California Dreaming In San Clemente

by Paulina Farro


 with spicy grilled pineapple pina coladas...


      For a lot of flight crew, summer vacation means staying home. Airports are crowded, and planes are hot with every seat filled with irritated people.  Sticky,  screaming children have been released from school in hordes (nothing against kids it just reminds me of when I used to work summer camp in high school). So for the past few years, when the crazy summer travel season rolls around and the terminal turns into an insane asylum, I take a few weeks off and stay far away from the insanity to enjoy actually being home. It's so rare that I get to do so, that I often compare my job to camping. Actually camping is probably better, since you have a way to store and cook food. At work I am either at the mercy of airplane ovens with 2 temperatures (1. dry out your chicken and 2. burn your chicken), mythical microwaves, and ice packs. That sure gets gross after several days, so it's nice to get a break from that kind of lifestyle every now and then.

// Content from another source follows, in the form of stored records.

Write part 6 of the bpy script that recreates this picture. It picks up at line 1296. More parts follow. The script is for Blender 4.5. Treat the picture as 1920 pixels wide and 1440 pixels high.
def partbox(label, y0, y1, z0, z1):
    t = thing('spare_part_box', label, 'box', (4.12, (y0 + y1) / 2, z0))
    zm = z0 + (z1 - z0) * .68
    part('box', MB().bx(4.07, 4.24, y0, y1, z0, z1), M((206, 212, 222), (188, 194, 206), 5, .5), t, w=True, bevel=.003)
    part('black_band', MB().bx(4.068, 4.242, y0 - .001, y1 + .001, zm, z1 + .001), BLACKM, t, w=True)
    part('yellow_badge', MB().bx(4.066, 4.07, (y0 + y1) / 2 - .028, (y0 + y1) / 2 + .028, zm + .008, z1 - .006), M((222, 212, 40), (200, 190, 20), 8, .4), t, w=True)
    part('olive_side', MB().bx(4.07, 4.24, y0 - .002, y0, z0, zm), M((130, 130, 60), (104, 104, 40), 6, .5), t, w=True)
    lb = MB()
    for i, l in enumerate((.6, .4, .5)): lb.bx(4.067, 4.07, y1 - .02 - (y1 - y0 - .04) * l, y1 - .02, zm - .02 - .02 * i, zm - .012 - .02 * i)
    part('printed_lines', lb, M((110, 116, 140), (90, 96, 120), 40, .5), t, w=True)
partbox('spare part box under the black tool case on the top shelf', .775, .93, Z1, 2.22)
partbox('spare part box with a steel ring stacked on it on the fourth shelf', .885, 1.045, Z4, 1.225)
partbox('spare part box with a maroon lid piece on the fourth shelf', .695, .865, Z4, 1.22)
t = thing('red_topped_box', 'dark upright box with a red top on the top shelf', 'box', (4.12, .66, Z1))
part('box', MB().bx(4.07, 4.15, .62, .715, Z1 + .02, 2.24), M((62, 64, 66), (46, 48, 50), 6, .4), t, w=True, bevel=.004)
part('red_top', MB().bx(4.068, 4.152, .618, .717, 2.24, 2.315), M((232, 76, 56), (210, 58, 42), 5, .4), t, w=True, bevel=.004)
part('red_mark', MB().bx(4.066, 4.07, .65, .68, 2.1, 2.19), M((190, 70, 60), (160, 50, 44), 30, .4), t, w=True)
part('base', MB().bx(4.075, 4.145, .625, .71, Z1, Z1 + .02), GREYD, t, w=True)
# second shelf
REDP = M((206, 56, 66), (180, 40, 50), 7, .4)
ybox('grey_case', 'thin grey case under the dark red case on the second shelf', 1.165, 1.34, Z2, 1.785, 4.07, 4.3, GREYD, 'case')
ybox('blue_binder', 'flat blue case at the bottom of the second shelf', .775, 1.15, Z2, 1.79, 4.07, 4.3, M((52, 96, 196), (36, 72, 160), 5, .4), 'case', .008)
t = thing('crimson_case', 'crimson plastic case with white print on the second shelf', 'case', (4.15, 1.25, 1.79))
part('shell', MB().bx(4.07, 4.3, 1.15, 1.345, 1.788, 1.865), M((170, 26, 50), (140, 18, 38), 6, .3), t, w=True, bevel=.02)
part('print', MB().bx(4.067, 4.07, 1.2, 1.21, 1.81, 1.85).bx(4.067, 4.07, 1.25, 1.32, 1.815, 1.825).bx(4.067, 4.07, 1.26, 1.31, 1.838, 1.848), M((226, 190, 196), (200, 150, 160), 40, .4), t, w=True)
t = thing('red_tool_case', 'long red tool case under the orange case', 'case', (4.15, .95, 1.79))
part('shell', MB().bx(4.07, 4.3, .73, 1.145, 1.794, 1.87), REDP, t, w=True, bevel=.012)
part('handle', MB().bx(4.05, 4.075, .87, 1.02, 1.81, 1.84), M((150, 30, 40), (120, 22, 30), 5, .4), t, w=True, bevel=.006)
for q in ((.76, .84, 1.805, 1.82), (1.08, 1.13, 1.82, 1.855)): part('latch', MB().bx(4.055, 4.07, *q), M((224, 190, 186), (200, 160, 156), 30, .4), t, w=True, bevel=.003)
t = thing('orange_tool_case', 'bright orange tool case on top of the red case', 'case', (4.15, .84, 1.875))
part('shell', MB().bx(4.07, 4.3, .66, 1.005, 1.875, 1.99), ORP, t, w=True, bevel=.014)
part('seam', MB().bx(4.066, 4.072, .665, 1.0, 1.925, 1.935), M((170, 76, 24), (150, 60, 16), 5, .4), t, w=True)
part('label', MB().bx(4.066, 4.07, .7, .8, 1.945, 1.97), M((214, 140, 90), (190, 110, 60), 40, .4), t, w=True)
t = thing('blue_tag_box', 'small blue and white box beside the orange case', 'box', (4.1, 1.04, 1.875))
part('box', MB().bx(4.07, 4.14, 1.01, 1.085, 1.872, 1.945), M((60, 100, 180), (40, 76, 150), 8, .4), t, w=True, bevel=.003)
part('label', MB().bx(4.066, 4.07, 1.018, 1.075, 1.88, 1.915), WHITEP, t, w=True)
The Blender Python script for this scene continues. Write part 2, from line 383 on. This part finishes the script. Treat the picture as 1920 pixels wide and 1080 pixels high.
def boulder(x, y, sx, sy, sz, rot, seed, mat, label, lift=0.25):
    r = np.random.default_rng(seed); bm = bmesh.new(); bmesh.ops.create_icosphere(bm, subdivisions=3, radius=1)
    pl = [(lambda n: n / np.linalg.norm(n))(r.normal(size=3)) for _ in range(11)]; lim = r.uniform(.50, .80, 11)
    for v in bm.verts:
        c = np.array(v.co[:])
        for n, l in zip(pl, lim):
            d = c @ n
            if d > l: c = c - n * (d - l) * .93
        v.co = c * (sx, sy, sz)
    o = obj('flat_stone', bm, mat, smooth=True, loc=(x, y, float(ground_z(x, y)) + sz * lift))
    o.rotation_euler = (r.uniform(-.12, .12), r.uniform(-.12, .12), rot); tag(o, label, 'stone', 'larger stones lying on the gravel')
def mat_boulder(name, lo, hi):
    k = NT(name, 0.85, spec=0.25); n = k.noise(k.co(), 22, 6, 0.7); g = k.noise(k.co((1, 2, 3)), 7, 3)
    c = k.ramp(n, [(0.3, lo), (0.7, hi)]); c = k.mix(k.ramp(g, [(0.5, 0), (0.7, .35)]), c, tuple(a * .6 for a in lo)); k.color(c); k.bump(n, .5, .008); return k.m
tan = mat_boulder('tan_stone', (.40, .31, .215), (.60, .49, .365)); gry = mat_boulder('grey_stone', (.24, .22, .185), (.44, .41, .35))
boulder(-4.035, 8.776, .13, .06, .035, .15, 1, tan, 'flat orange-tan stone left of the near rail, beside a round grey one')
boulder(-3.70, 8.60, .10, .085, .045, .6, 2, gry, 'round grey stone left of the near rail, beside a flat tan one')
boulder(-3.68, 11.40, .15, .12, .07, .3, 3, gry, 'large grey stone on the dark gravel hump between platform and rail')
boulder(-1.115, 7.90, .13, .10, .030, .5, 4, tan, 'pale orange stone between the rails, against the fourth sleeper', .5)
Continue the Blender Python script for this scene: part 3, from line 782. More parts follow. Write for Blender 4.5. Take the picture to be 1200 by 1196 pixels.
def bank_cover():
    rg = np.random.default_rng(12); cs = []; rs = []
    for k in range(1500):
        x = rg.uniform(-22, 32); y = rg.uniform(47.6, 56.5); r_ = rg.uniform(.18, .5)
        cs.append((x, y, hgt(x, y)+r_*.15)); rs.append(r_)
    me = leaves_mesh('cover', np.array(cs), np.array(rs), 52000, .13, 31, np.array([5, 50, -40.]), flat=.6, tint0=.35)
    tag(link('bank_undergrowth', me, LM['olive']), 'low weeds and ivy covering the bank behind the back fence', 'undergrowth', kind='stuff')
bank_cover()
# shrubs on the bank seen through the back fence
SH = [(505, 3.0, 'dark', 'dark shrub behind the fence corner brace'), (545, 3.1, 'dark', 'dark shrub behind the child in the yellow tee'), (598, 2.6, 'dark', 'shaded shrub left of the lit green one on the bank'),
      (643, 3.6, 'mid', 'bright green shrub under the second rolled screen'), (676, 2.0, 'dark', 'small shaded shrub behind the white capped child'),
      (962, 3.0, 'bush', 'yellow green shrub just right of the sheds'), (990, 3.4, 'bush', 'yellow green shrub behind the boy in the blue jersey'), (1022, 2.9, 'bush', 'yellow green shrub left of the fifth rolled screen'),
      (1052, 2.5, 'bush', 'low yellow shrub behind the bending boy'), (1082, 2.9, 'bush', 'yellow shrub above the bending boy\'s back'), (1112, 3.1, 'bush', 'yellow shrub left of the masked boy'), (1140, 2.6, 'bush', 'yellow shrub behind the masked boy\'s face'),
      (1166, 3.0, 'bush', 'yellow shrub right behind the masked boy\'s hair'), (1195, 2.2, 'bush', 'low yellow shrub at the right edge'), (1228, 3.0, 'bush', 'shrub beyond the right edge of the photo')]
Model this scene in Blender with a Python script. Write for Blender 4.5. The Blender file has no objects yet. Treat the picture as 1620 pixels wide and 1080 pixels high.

     I'm lucky enough to live in a place in which people vacation; sometimes I take it for granted and forget how amazing it is, because I usually equate glamorous destinations with  long airplane rides. When tourist season rolls around I realize someone likely took a long airplane ride to get to where I live.  Seems so obvious, right? 


       Getting to eat at home for once means fulfilling all California food stereotypes by eating lots of seafood, poke nearly every day, seasonal produce, avocados avocados and more avocados, pressed juices, kombucha, overpriced cocktails, straying away from deep-fried things, and yes- kale. If I can bring it to the beach, even better. That right there might be the snobbiest sentence I've ever typed. I'm sorry.


 San Clemente still has a small beach town feel in many ways, with most restaurants being family-owned as opposed to chains. Here are some of my favorite places around town:

  • I eat poke at least three times a week when I'm in town, and  Kawamata Seafood has THE best poke in all of southern California. Despite being a cash only hole-in-the-wall spot, it has the most fresh ahi, salmon, and octopus poke and a good variety of toppings. Also they give you more than a few tiny pieces of fish, which some poke places are definitely guilty of doing. 
  • Pierside for creative cocktails and oysters.  
  • South of Nick' s for authentic Mexican food in old town.
  • Southswell Ice Cream Co. for hand dipped frozen bananas and ice cream bars. 
  • Bear Coast Coffee for iced coffee on the beach.
  • Hapa J's for Hawaiian food and kalua pork nachos. 
  • The Fresh Shave for  hawaiian shaved ice with syrups and toppings that are all-natural and free off all the weird extra stuff that usually makes syrup neon.

       Last weekend, I had a sort of "elevated" pina colada at a beach bar, which inspired this recipe. To me, pina coladas have always been a slightly embarrassing drink that only your grandma can get away with ordering.  Speaking of grandma, I'm lucky enough to have a set of her vintage ombre gold rimmed glasses from the seventies, and there couldn't have been a more perfect vessel for these kitschy drinks. 

       I grilled the Pineapple, added a spicy kick to the pineapple simple syrup, squeezed some lime juice in there,  and used crushed ice instead of making it a blended drink because I'm lazy like that. Nobody wants to be on blender duty while having people over anyway- that's almost as bad as being on grill duty. The smoky flavor of the grilled pineapple, the sour lime juice, and the spicy cayenne pepper really help add balance to what is so typically a sickly sweet drink.




 For the spicy pineapple syrup: 

2 c. pressed pineapple juice  

2 c. water

1.5  c. pure cane sugar

1/2 c. grilled pineapple puree

1/2  lime juice 

1 pinch cayenne pepper  


For the piña colada:

2 ounces white rum *(I used Batiste Rhum Agricole and it was dangerously good. As in I could only taste the "good parts" of it. Perfectly sweet and floral and no gross rubbing alcohol taste whatsoever)

1 oz. coconut cream 

2 oz. pressed pineapple juice

1 oz. spicy pineapple syrup 

Pineapple leaf and grilled pineapple spear, for garnish

Crushed ice  




For the syrup: 

  1. Grill 8 pineapple spears, and while still warm, puree 4 of them to a medium pulp. Set others aside for garnish. 
  2. In a sauce pot over medium heat, simmer water with pinch of cayenne pepper. Add sugar, grilled pineapple puree, and bring to a boil. Once sugar has dissolved allow mixture to cool and add lime juice and pineapple juice.


For the pina colada:

1.   Dry shake all of the ingredients in a cocktail shaker. 

2.   Pour in tall glass filled with crushed ice, stir cocktail, and top with additional crushed Ice.

3.   Garnish with pineapple leaf and pineapple spears.